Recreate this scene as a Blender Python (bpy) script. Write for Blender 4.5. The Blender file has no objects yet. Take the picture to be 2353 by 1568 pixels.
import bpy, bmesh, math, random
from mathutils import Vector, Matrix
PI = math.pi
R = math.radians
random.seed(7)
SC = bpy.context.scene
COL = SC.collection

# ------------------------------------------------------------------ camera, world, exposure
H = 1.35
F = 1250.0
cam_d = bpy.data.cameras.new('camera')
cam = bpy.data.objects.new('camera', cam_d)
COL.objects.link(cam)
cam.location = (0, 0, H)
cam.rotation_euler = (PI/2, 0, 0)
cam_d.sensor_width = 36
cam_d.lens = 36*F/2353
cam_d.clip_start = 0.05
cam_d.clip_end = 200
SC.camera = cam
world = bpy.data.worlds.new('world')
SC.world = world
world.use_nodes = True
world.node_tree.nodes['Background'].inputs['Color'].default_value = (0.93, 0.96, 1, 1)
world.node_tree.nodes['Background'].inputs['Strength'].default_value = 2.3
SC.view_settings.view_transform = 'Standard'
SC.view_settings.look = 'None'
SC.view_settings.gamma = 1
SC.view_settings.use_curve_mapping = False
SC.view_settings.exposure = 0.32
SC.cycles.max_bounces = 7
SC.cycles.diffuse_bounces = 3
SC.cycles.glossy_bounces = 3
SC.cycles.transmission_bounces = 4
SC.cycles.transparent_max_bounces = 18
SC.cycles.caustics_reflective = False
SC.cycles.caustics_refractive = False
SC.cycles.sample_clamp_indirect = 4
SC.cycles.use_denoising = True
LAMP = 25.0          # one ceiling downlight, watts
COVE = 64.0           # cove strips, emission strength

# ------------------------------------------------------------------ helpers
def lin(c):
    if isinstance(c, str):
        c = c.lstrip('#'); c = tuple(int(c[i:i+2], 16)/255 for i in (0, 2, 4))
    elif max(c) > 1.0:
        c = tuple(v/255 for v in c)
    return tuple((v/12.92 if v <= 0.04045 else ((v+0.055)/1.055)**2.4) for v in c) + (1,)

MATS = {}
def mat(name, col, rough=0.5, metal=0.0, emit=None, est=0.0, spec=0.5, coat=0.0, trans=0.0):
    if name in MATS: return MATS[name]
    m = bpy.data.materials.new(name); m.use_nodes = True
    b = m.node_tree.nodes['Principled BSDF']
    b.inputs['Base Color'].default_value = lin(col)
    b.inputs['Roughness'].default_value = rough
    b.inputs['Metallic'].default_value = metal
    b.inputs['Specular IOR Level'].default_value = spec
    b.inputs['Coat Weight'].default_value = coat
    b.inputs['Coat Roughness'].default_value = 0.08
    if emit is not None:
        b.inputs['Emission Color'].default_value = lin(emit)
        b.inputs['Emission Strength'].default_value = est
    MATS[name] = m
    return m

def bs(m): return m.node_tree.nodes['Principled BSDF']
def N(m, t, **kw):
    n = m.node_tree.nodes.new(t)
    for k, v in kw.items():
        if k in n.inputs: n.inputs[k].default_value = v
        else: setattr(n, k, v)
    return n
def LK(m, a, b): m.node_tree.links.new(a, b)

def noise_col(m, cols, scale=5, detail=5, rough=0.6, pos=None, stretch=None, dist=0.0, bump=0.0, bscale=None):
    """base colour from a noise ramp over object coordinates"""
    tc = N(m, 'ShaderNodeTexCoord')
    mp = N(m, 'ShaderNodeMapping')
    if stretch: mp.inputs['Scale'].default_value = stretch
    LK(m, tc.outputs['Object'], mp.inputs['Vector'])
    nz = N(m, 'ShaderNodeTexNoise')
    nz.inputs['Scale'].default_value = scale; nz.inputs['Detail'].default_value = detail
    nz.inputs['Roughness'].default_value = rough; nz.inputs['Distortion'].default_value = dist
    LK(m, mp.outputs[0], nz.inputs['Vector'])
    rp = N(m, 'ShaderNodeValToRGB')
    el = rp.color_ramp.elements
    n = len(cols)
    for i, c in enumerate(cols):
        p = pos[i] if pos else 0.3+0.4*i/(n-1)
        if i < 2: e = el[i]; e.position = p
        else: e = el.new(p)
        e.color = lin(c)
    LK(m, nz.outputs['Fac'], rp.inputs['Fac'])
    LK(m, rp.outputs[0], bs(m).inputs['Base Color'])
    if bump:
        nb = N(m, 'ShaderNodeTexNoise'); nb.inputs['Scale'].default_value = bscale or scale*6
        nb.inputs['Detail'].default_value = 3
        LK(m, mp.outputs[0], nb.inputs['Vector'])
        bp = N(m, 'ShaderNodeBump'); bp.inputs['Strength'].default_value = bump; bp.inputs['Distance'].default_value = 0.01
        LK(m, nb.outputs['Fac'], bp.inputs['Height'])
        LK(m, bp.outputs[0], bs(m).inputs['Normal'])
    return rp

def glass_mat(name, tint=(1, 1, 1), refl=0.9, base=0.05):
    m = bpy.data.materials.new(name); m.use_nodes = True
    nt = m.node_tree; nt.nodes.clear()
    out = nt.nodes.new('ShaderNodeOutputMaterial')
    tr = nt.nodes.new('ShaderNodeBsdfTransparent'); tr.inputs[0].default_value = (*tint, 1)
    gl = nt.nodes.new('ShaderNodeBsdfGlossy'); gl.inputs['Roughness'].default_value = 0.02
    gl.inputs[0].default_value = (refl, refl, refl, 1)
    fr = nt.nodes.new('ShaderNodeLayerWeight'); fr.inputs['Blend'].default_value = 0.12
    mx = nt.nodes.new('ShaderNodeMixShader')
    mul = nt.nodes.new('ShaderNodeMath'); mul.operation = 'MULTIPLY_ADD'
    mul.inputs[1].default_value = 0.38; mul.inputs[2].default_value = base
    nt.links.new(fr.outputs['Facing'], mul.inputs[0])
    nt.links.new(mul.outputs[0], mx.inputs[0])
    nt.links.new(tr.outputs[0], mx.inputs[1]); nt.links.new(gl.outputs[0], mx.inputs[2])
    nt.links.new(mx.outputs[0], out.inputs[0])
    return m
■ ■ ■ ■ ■
**TASK DIRECTIONS:** Reproduce, please, the lines of the material from its first line down to the line containing "COL = SC.collection", keeping both ends and nothing beyond them.

**RESULT BELOW:**
Recreate this scene as a Blender Python (bpy) script. Write for Blender 4.5. The Blender file has no objects yet. Take the picture to be 2353 by 1568 pixels.
import bpy, bmesh, math, random
from mathutils import Vector, Matrix
PI = math.pi
R = math.radians
random.seed(7)
SC = bpy.context.scene
COL = SC.collection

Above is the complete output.